Wine

 •  2 min. read  •  grade level: 8
Listen from:
Q.-Rom. 14:13 2I; 1 Cor. 8:8-13.
Would you please state what, in your view, is the bearing of these scriptures on the subject of the paper in the September Bible Treasury, page 137, “The use of wine"? A. R. C.
A.-"The kingdom of God is not meat and drink; but righteousness, and peace, and joy in the Holy Ghost. For he that in these things serveth Christ is acceptable to God, and approved of men. Let us therefore follow after the things which make for peace, and things wherewith one may edify another.”
The things of peace and mutual building up are here presented as the object of our pursuit. And in so doing we are serving Christ, and are well-pleasing to God, as well as approved by men.

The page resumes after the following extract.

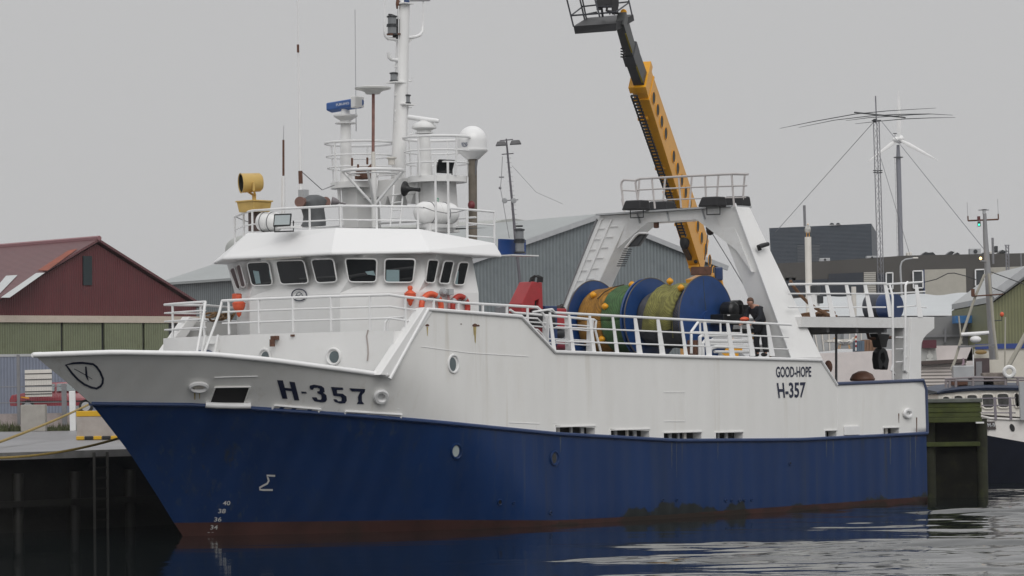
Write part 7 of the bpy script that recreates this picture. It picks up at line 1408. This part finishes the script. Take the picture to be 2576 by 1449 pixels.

It is not to the “dijudication,” or settlement of disputed questions that we are to receive one another. For one who is “weak in the faith,” a Christian brother, for whom Christ died, may have a conscientious difficulty in regard to the prohibitions of the Mosaic law, through ignorance of the liberty into which (not law, but) grace has now brought us. Yet true, as it is, that we have been called unto liberty, we are not to use this liberty for an occasion to the flesh, but by love to serve one another.
We are not called to satisfy the “whims” of our brethren in Christ, but it is blessed if, by denying oneself, we succeed in removing a stumbling-block to our brother's growth in the truth. “Weak” though such a one be, he that is strong is not to despise his weak brother, but to “please his neighbor for his good to edification (or building up). For even Christ pleased not Himself.”
If we are filled with the Spirit, we shall not be drunk with wine. All the sophistry of those who declaim against its use, is exposed (to the simple soul who bows to God's word) by the simple and telling fact that our Lord made wine (John 2) — the “use” of which was not therefore prohibited, and yet in excess it is intoxicating, or we should not be told to be not drunk with it; and as the writer of the article points out, it is the “abuse” against which we are warned. And if it be to any of us a snare it clearly ought to be avoided. “Whether therefore ye eat or drink, or whatsoever ye do, do all to the glory of God.” What greater safeguard can there be than this?
Comparing Galatians 2:3 with 1 Timothy 4:3-5, we see how man's will is as ready to demand as to forbid. But whilst Paul could circumcise Timothy (Acts 16:1-3), where it could not be demanded, yet in the case of Titus, where the demand was made, the Apostle resolutely refuses. Grace knows what is consistent with the truth of the gospel.